RICHARD GRAYSON
.

James Angus

Ideal State

Hamburger Bahnhof, Berlin 2003


Memorably, James Angus once attached a rhinoceros to a wall. It was bright yellow and, for a rhinoceros, medium-sized and it jutted out proudly and horizontally into the gallery space, its feet set firmly on the vertical wall as if this were the white emulsion surface of a veld on which it might at any moment shake itself awake and trot away, leaving us,the viewer, far behind.

There’s a touch of the conjurer in James Angus, a willingness to employ a ‘trick’. But in this case the trick doesn’t disguise or misdirect - diverting our attention whilst the rabbit is shuffled into place - It’s not a sleight of hand. It’s in your face, up front, and it is the action itself — the trick- that becomes the source of wonder. He takes on some of the fundamental concerns of sculpture — scale, material, mass, orientation, spatial relation…concerns which (lazily), one might have suspected as being by now beyond reinvigoration - and thrillingly re-articulates them to make work that makes us question our readings and understandings of the world around us.

With the white Manta Ray (Manta Ray 2002 ) Angus has (seemingly) taken a fish out of water, cast it in plaster and then in fiberglass and placed it on a plinth. The ray has been changed and translated from the natural through the digital and into the material. It was recreated and modelled using computer software made for industrial design and engineered into its present form: a re-articulation that floats between discourses and orderings, between meanings and media. Its placement in a gallery and the gleaming abstractions of its fins and body suggest those relationships between the natural world and twentieth century design and architecture which - as expressed in art-books and magazines of the fifties and sixties - seemed to anchor modernism into the ‘natural order of things’. As if Barbara Hepworth and the Fibonacci sequence of seeds in a sunflower-head ineffably proved the historical and ontological inevitability of a Brazilia, a United Nations or a car with fins, and so the perfectibility of history. A teleological certainty expressed in manufactured goods. However from where we are looking at the fish, this future has ceased to be inevitable and our predatory Manta Ray also calls into being a dark twin: somewhere between a Stealth Bomber and a star ship from Star-trek the Next Generation and in turn a chaos of futures both utopian and dystopian. Here we may glimpse worlds where we have swim-bladders or where fish move through the air and where the organic and inorganic seep into each other in endless osmosis.

Crucially in the work none of these generations are editorialised or underlined by either the artist or the work. Rather it is as if the simple act of modeling and making solid is enough to pull these altered states into being.

Other shifts and transformations trigger possibilities and dissolve certainties. An upside down hot air balloon (Shangri-la 2002 ) either defies all the laws of physics through its stubborn inversion and its refusal that hot air rises or …(equally…) insists on the existence of another place and plane where we, the viewer, are currently occupying the ‘up’ and are looking down on its stripy envelope.

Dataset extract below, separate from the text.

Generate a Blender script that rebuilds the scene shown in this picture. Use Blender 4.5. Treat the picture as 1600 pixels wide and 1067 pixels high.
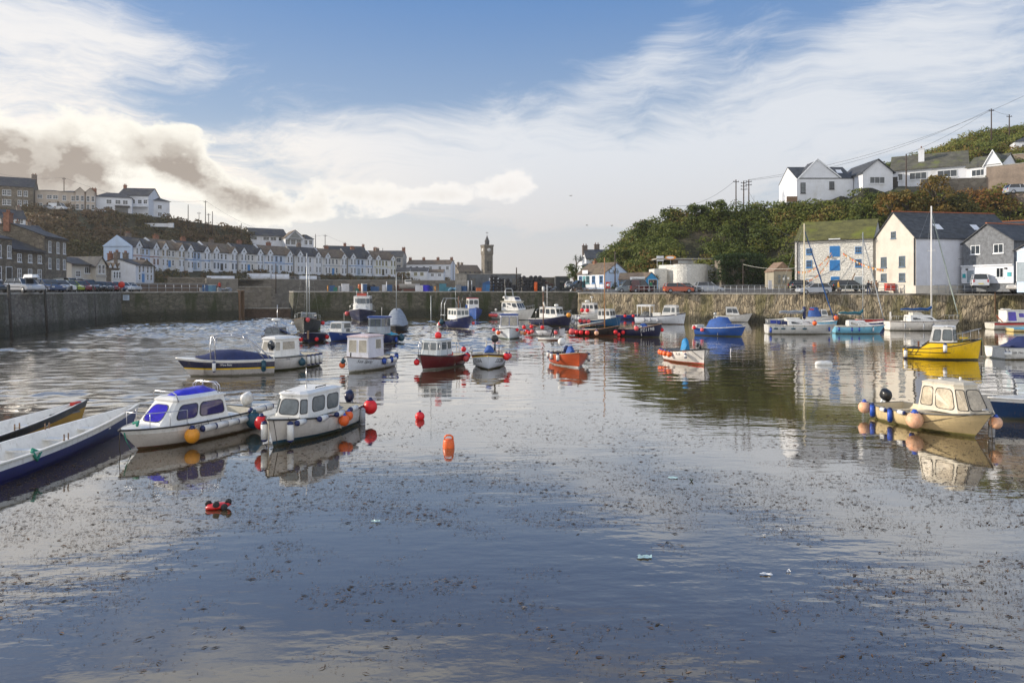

This inverted world of course, given our current location, is the antipodes— which is, from the title — also a Shangri-la.

Other Shangri-las and ideal states are both suggested and problematised through taking the vectors of haut-modernism and twisting them into the endless strip of a mobius loop — Lakeshore drive mobius loop 2001, or, as here, the Palazzo della Civilta Italiana 2002 which takes an unfinished icon of Italian fascist architecture — surely also an architecture that can be seen as essentially phallic, directed - and morphs it into a mobius torus..a loop around a hole.. where all movements become endlessly circular, self feeding and closed off, suggesting a solipsistic universe sutured off from our normal continuum endlessly feeding back into its own dynamics and drives.

All of Angus’s works insist upon their own being, their own physicality, and securely occupy an event that takes place in our material world, but each also brings into being other potential states and dimensions, a sudden flux or buckling as some other state nearly breaks through or overlays, and which serves to render contingent and hallucinatory that reality which the works seemingly occupy.